Economiquement, une guerre peut réduire le PIB d’un pays d’environ un cinquième sur le moyen terme. Concrètement, elle peut donc faire passer un pays riche à un stade de pays pauvre. On remarque aussi que toutes les énergies fossiles (pétrole, gaz, charbon) augmentent considérablement le risque de guerre, de corruption et d’autocratie. En quelque sorte, ces énergies «sales» ne détruisent pas seulement la planète, mais aussi la paix. Cela fait donc deux bonnes raisons de s’en passer.
Toutes les énergies fossiles augmentent considérablement le risque de guerre, de corruption et d’autocratie. En quelque sorte, ces énergies «sales» ne détruisent pas seulement la planète, mais aussi la paix.
La solution majeure, pour vous, c’est le devoir civique?

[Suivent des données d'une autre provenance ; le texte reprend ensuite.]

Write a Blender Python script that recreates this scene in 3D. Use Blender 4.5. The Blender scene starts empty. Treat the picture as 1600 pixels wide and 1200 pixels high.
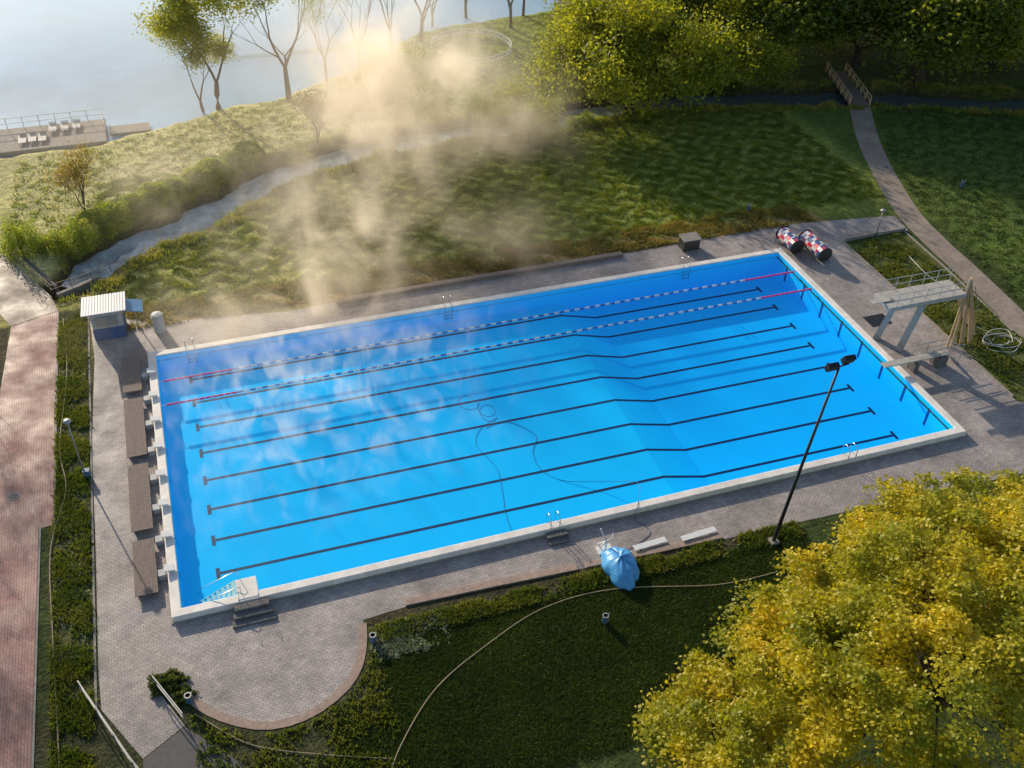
import bpy, math, random
import numpy as np
from mathutils import Vector, Matrix
rng=np.random.default_rng(7); random.seed(7)
scene=bpy.context.scene
COL=scene.collection

# ---------------------------------------------------------------- materials
def mat_new(name):
    m=bpy.data.materials.new(name); m.use_nodes=True
    nt=m.node_tree; nt.nodes.clear()
    out=nt.nodes.new('ShaderNodeOutputMaterial')
    return m,nt,out
def N(nt,t,**kw):
    n=nt.nodes.new(t)
    for k,v in kw.items(): setattr(n,k,v)
    return n
def L(nt,a,b): nt.links.new(a,b)
def noise(nt,vec,scale,detail=4,rough=.55):
    n=N(nt,'ShaderNodeTexNoise'); n.inputs['Scale'].default_value=scale; n.inputs['Detail'].default_value=detail
    n.inputs['Roughness'].default_value=rough
    if vec is not None: L(nt,vec,n.inputs['Vector'])
    return n.outputs['Fac']
def mrange(nt,val,a,b,c,d):
    n=N(nt,'ShaderNodeMapRange'); L(nt,val,n.inputs[0])
    for i,v in zip((1,2,3,4),(a,b,c,d)): n.inputs[i].default_value=v
    return n.outputs[0]
def math_(nt,op,a,b=None):
    n=N(nt,'ShaderNodeMath',operation=op)
    for i,v in enumerate((a,b)):
        if v is None: continue
        if isinstance(v,(int,float)): n.inputs[i].default_value=v
        else: L(nt,v,n.inputs[i])
    return n.outputs[0]
def mix(nt,fac,a,b,blend='MIX'):
    n=N(nt,'ShaderNodeMix',data_type='RGBA',blend_type=blend)
    for i,v in ((0,fac),(6,a),(7,b)):
        if isinstance(v,(int,float)): n.inputs[i].default_value=v
        elif isinstance(v,tuple): n.inputs[i].default_value=(*v,1)
        else: L(nt,v,n.inputs[i])
    return n.outputs[2]
def pos(nt): return N(nt,'ShaderNodeNewGeometry').outputs['Position']
def simple(name,c,rough=.7,metal=0,var=.25,scale=3.0,bump=0.0,bscale=20):
    m,nt,out=mat_new(name)
    b=N(nt,'ShaderNodeBsdfPrincipled'); p=N(nt,'ShaderNodeTexCoord').outputs['Object']
    f=mrange(nt,noise(nt,p,scale,5,.65),.25,.75,1-var,1+var)
    cc=N(nt,'ShaderNodeVectorMath',operation='SCALE'); cc.inputs[0].default_value=c; L(nt,f,cc.inputs['Scale'])
    L(nt,cc.outputs[0],b.inputs['Base Color'])
    b.inputs['Roughness'].default_value=rough; b.inputs['Metallic'].default_value=metal
    if bump:
        bp=N(nt,'ShaderNodeBump'); bp.inputs['Strength'].default_value=bump; bp.inputs['Distance'].default_value=.05
        L(nt,noise(nt,p,bscale,4),bp.inputs['Height']); L(nt,bp.outputs[0],b.inputs['Normal'])
    L(nt,b.outputs[0],out.inputs['Surface']); return m
def paver(name,c1,c2,mort,bw,bh,stain=.35,rot=0.0):
    m,nt,out=mat_new(name); b=N(nt,'ShaderNodeBsdfPrincipled'); p=pos(nt)
    mp=N(nt,'ShaderNodeMapping'); mp.inputs['Rotation'].default_value=(0,0,rot); L(nt,p,mp.inputs['Vector'])
    br=N(nt,'ShaderNodeTexBrick'); L(nt,mp.outputs[0],br.inputs['Vector'])
    br.inputs['Scale'].default_value=1; br.inputs['Brick Width'].default_value=bw; br.inputs['Row Height'].default_value=bh
    br.inputs['Mortar Size'].default_value=.014; br.inputs['Mortar Smooth'].default_value=.3
    br.inputs['Color1'].default_value=(*c1,1); br.inputs['Color2'].default_value=(*c2,1); br.inputs['Mortar'].default_value=(*mort,1)
    f=mrange(nt,noise(nt,p,.35,6,.6),.3,.7,1-stain,1+stain*.7)
    f2=mrange(nt,noise(nt,p,2.3,5,.7),.3,.7,.78,1.18)
    f=math_(nt,'MULTIPLY',f,f2)
    f3=mrange(nt,noise(nt,p,12,3,.8),.3,.7,.85,1.15); f=math_(nt,'MULTIPLY',f,f3)
    st=mrange(nt,noise(nt,p,.9,7,.8),.60,.70,1.0,.68); f=math_(nt,'MULTIPLY',f,st)
    sc=N(nt,'ShaderNodeVectorMath',operation='SCALE'); L(nt,br.outputs['Color'],sc.inputs[0]); L(nt,f,sc.inputs['Scale'])
    L(nt,sc.outputs[0],b.inputs['Base Color'])
    r=mrange(nt,noise(nt,p,.5,3),.3,.7,.45,.8); L(nt,r,b.inputs['Roughness'])
    bp=N(nt,'ShaderNodeBump'); bp.inputs['Strength'].default_value=.5; bp.inputs['Distance'].default_value=.02
    L(nt,math_(nt,'ADD',math_(nt,'MULTIPLY',br.outputs['Fac'],-1.0),noise(nt,p,9,4)),bp.inputs['Height']); L(nt,bp.outputs[0],b.inputs['Normal'])
    L(nt,b.outputs[0],out.inputs['Surface']); return m
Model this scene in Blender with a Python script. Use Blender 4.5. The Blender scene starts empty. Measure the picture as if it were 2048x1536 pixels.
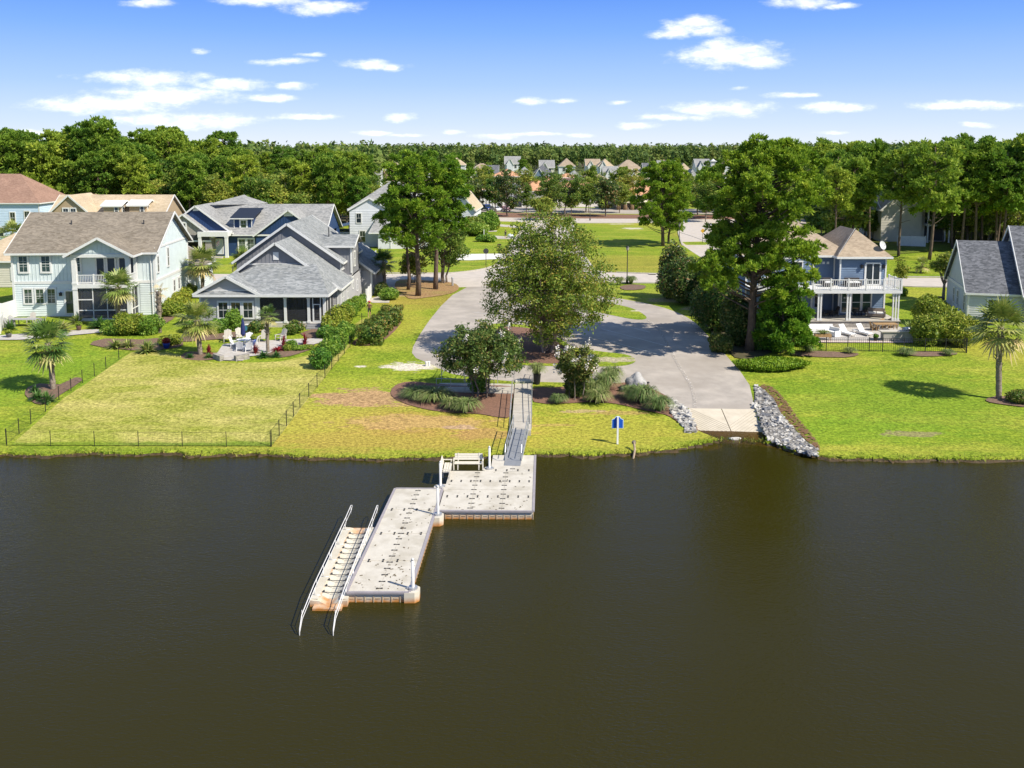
import bpy, bmesh, math, random
import numpy as np
from mathutils import Vector, Matrix
from mathutils.geometry import tessellate_polygon
R = math.radians
S = bpy.context.scene
C = S.collection
# ------------------------------------------------------------------ camera
CAM_H, FPX, PITCH, HOR = 19.0, 1850.0, R(7.0), 292.0
CY = HOR + FPX * math.tan(PITCH)
cam_d = bpy.data.cameras.new('camera')
cam = bpy.data.objects.new('camera', cam_d); C.objects.link(cam); S.camera = cam
cam.location = (0, 0, CAM_H); cam.rotation_euler = (R(90) - PITCH, 0, 0)
cam_d.sensor_fit = 'HORIZONTAL'; cam_d.sensor_width = 36.0
cam_d.lens = FPX / 2048 * 36.0
cam_d.shift_y = -(768 - CY) / 2048
cam_d.clip_start = 0.5; cam_d.clip_end = 12000

def ray(px, py):
    u, v = px - 1024.0, CY - py
    c, s = math.cos(PITCH), math.sin(PITCH)
    return Vector((u, FPX * c + v * s, -FPX * s + v * c))
# ------------------------------------------------------------------ sun and sky
SUN = Vector((0.60, -0.36, 0.715)).normalized()
sl = bpy.data.lights.new('sun', 'SUN'); sl.energy = 4.7; sl.angle = R(0.55); sl.color = (1.0, 0.93, 0.80)
so = bpy.data.objects.new('sun', sl); C.objects.link(so); so.location = (60, -40, 90)
so.rotation_euler = SUN.to_track_quat('Z', 'Y').to_euler()
W = bpy.data.worlds.new('World'); S.world = W; W.use_nodes = True
nt = W.node_tree; nt.nodes.clear()
def N(t, **k):
    n = nt.nodes.new(t)
    for a, b in k.items(): setattr(n, a, b)
    return n
out = N('ShaderNodeOutputWorld'); bg = N('ShaderNodeBackground')
sky = N('ShaderNodeTexSky', sky_type='NISHITA', sun_disc=False)
sky.sun_elevation = math.asin(SUN.z); sky.sun_rotation = math.atan2(SUN.x, SUN.y)
sky.altitude = 0; sky.air_density = 1.0; sky.dust_density = 0.9; sky.ozone_density = 3.0
hs = N('ShaderNodeHueSaturation'); hs.inputs['Saturation'].default_value = 1.32; hs.inputs['Value'].default_value = 1.0
nt.links.new(sky.outputs[0], hs.inputs['Color'])
tc = N('ShaderNodeTexCoord'); sp = N('ShaderNodeSeparateXYZ'); nt.links.new(tc.outputs['Generated'], sp.inputs[0])
def M2(op, a, b=None, c=None, clamp=False):
    n = N('ShaderNodeMath', operation=op); n.use_clamp = clamp
    for i, x in enumerate((a, b, c)):
        if x is None: continue
        if isinstance(x, (int, float)): n.inputs[i].default_value = x
        else: nt.links.new(x, n.inputs[i])
    return n.outputs[0]
ym = M2('MAXIMUM', sp.outputs['Y'], 0.02)
uu, vv = M2('DIVIDE', sp.outputs['X'], ym), M2('DIVIDE', sp.outputs['Z'], ym)
cb = N('ShaderNodeCombineXYZ'); nt.links.new(uu, cb.inputs[0]); nt.links.new(vv, cb.inputs[1])
mp = N('ShaderNodeMapping'); mp.inputs['Scale'].default_value = (9, 26, 1); nt.links.new(cb.outputs[0], mp.inputs[0])
n1 = N('ShaderNodeTexNoise'); n1.inputs['Scale'].default_value = 1.0; n1.inputs['Detail'].default_value = 6; n1.inputs['Roughness'].default_value = 0.62
nt.links.new(mp.outputs[0], n1.inputs['Vector'])
mp2 = N('ShaderNodeMapping'); mp2.inputs['Scale'].default_value = (38, 90, 1); nt.links.new(cb.outputs[0], mp2.inputs[0])
n2 = N('ShaderNodeTexNoise'); n2.inputs['Scale'].default_value = 1.0; n2.inputs['Detail'].default_value = 5; n2.inputs['Roughness'].default_value = 0.65
nt.links.new(mp2.outputs[0], n2.inputs['Vector'])
wob = N('ShaderNodeVectorMath', operation='MULTIPLY_ADD'); nt.links.new(n1.outputs['Color'], wob.inputs[0])
wob.inputs[1].default_value = (0.05, 0.014, 0); nt.links.new(cb.outputs[0], wob.inputs[2])
# clouds: image x, y, half width, half height, thinness
CLOUDS = [(1455,108,82,22,0),(1510,122,50,14,.1),(1440,93,34,15,.05),(1385,52,42,17,.3),(1352,66,44,9,.45),(1398,42,34,12,.38),(1420,62,30,12,.35),
 (1445,217,82,13,.1),(1340,236,50,7,.25),(1275,252,36,6,.3),(1670,216,66,9,.2),(1585,191,36,6,.2),(1940,211,96,10,.15),(1960,252,30,5,.35),
 (1662,263,34,4,.4),(1065,202,26,8,.25),(1128,202,28,5,.45),(1230,206,18,5,.45),(300,155,105,14,.2),(215,208,125,16,.1),(330,190,120,16,.0),
 (365,240,110,14,.12),(470,171,66,12,.15),(598,173,28,8,.15),(545,199,52,7,.25),(610,233,60,6,.3),(740,128,56,9,.35),(785,132,20,8,.35),
 (565,122,48,6,.4),(620,109,26,5,.45),(808,235,24,8,.15),(530,0,75,12,.2),(650,14,66,14,.25),(300,4,50,9,.35),(1600,2,52,10,.15),(1680,12,40,6,.45),
 (750,266,36,5,.3),(820,270,36,4,.35),(915,264,18,4,.35),(990,272,36,5,.35),(1155,270,26,5,.35),(60,262,60,6,.4),(1488,178,18,4,.5),(400,102,18,5,.5),(1060,268,60,4,.4)]
d = None
for (px, py, a, b, thin) in CLOUDS:
    a *= 1.25; b *= 1.15
    r = ray(px, py); u0, v0 = r.x / r.y + 0.025, r.z / r.y + 0.007
    sa, sb = FPX / a, FPX / b
    ma = N('ShaderNodeVectorMath', operation='MULTIPLY_ADD'); nt.links.new(wob.outputs[0], ma.inputs[0])
    ma.inputs[1].default_value = (sa, sb, 0); ma.inputs[2].default_value = (-u0 * sa, -v0 * sb, thin)
    le = N('ShaderNodeVectorMath', operation='LENGTH'); nt.links.new(ma.outputs[0], le.inputs[0])
    d = le.outputs['Value'] if d is None else M2('MINIMUM', d, le.outputs['Value'])
dn = M2('MULTIPLY_ADD', n2.outputs['Fac'], 1.45, d)
mr = N('ShaderNodeMapRange', interpolation_type='SMOOTHSTEP'); nt.links.new(dn, mr.inputs['Value'])
mr.inputs['From Min'].default_value = 2.0; mr.inputs['From Max'].default_value = 0.86; mr.inputs['To Min'].default_value = 0; mr.inputs['To Max'].default_value = 0.94
fw = M2('GREATER_THAN', sp.outputs['Y'], 0.05)
msk = M2('MULTIPLY', mr.outputs[0], fw)
grd = N('ShaderNodeValToRGB'); nt.links.new(M2('MULTIPLY', sp.outputs['Z'], 2.2), grd.inputs[0])
ge = grd.color_ramp.elements; ge[0].color = (.84, .91, 1.0, 1); ge[1].color = (.17, .27, .50, 1); ge[1].position = 1.0
for pos, col in ((.05, (.66,.80,1.0)), (.14, (.42,.62,1.0)), (.26, (.22,.44,.98)), (.37, (.105,.29,.93)), (.62, (.15,.28,.66))):
    q = ge.new(pos); q.color = (*col, 1)
gm = N('ShaderNodeVectorMath', operation='SCALE'); nt.links.new(grd.outputs[0], gm.inputs[0]); gm.inputs['Scale'].default_value = 7.1
ms0 = N('ShaderNodeMix', data_type='RGBA'); ms0.inputs['Factor'].default_value = .92
nt.links.new(hs.outputs[0], ms0.inputs['A']); nt.links.new(gm.outputs[0], ms0.inputs['B'])
mx = N('ShaderNodeMix', data_type='RGBA'); nt.links.new(msk, mx.inputs['Factor'])
nt.links.new(ms0.outputs['Result'], mx.inputs['A']); cmx = N('ShaderNodeMix', data_type='RGBA'); cmr = N('ShaderNodeMapRange'); nt.links.new(n2.outputs['Fac'], cmr.inputs['Value']); cmr.inputs['From Min'].default_value = .38; cmr.inputs['From Max'].default_value = .66; nt.links.new(cmr.outputs[0], cmx.inputs['Factor']); cmx.inputs['A'].default_value = (9.2, 9.3, 9.5, 1); cmx.inputs['B'].default_value = (6.6, 7.1, 8.0, 1); nt.links.new(cmx.outputs['Result'], mx.inputs['B'])
nt.links.new(mx.outputs['Result'], bg.inputs['Color']); bg.inputs['Strength'].default_value = 0.104
nt.links.new(bg.outputs[0], out.inputs[0])
S.view_settings.view_transform = 'Standard'; S.view_settings.look = 'None'; S.view_settings.gamma = 1
S.view_settings.exposure = 0.52
S.cycles.max_bounces = 6; S.cycles.diffuse_bounces = 2; S.cycles.glossy_bounces = 3; S.cycles.transparent_max_bounces = 12
S.cycles.transmission_bounces = 3
# ------------------------------------------------------------------ terrain height and unprojection
KN = [(0, .16), (57, .2), (61, .3), (65, .48), (75, .9), (85, 1.15), (95, 1.3), (9000, 1.3)]
def gz(y):
    for (a, za), (b, zb) in zip(KN, KN[1:]):
        if y <= b: return za + (zb - za) * max(0, (y - a)) / (b - a)
    return 1.3
def PZ(px, py, z):
    r = ray(px, py); t = (z - CAM_H) / r.z
    return Vector((r.x * t, r.y * t, z))
def PG(px, py):
    z = 1.0
    for _ in range(12):
        p = PZ(px, py, z); z = gz(p.y)
    return p
def PY(px, py, Y):
    r = ray(px, py); t = Y / r.y
    return Vector((r.x * t, Y, CAM_H + r.z * t))
def XY(px, Y, z=1.3):            # x position of an image column at depth Y
    r = ray(px, HOR); cz = -z + CAM_H
    dep = Y * math.cos(PITCH) + cz * math.sin(PITCH)
    return (px - 1024) * dep / FPX
# ------------------------------------------------------------------ tagging
def tag(o, label=None, cat=None, group=None, kind=None):
    if label: o['label'] = label
    if cat: o['category'] = cat
    if group: o['group'] = group
    if kind: o['kind'] = kind
    return o
def thing(name, label, cat, loc=(0, 0, 0), rz=0, group=None):
    o = bpy.data.objects.new(name, None); C.objects.link(o)
    o.empty_display_size = 0.3
    o.location = loc; o.rotation_euler = (0, 0, rz)
    return tag(o, label, cat, group)
def inst(name, me, parent=None, loc=None, rz=0):
    o = bpy.data.objects.new(name, me); C.objects.link(o)
    if parent: o.parent = parent
    if loc is not None: o.location = loc
    if rz: o.rotation_euler = (0, 0, rz)
    return o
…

La leçon, c’est qu’on ne peut pas forcément faire confiance aux politiciens. Mais, d’un autre côté, on est obligé d’être engagé. En cela, le journalisme est une pierre angulaire d’une société où les personnes sont impliquées et bien informées. S’intéresser aux politiques est un vrai devoir civique. Si une politique pacifique de soutien aux pays en reconstruction est massivement soutenue par l’électorat, les politiciens la mettront en œuvre plus souvent, car ils réagissent aux incitations. A l’inverse, si l’électorat suit la politique de manière très superficielle, les politiciens n’agiront pas toujours dans l’intérêt commun sur le long terme. Il faut leur demander des comptes, toujours. Outre le changement climatique, la paix est un des plus grands enjeux du 21e siècle. Depuis plus d’une dizaine d’années, les valeurs démocratiques chutent partout à travers le monde. Elles sont submergées par une vague d’autocratisation. Il est encore temps de la stopper.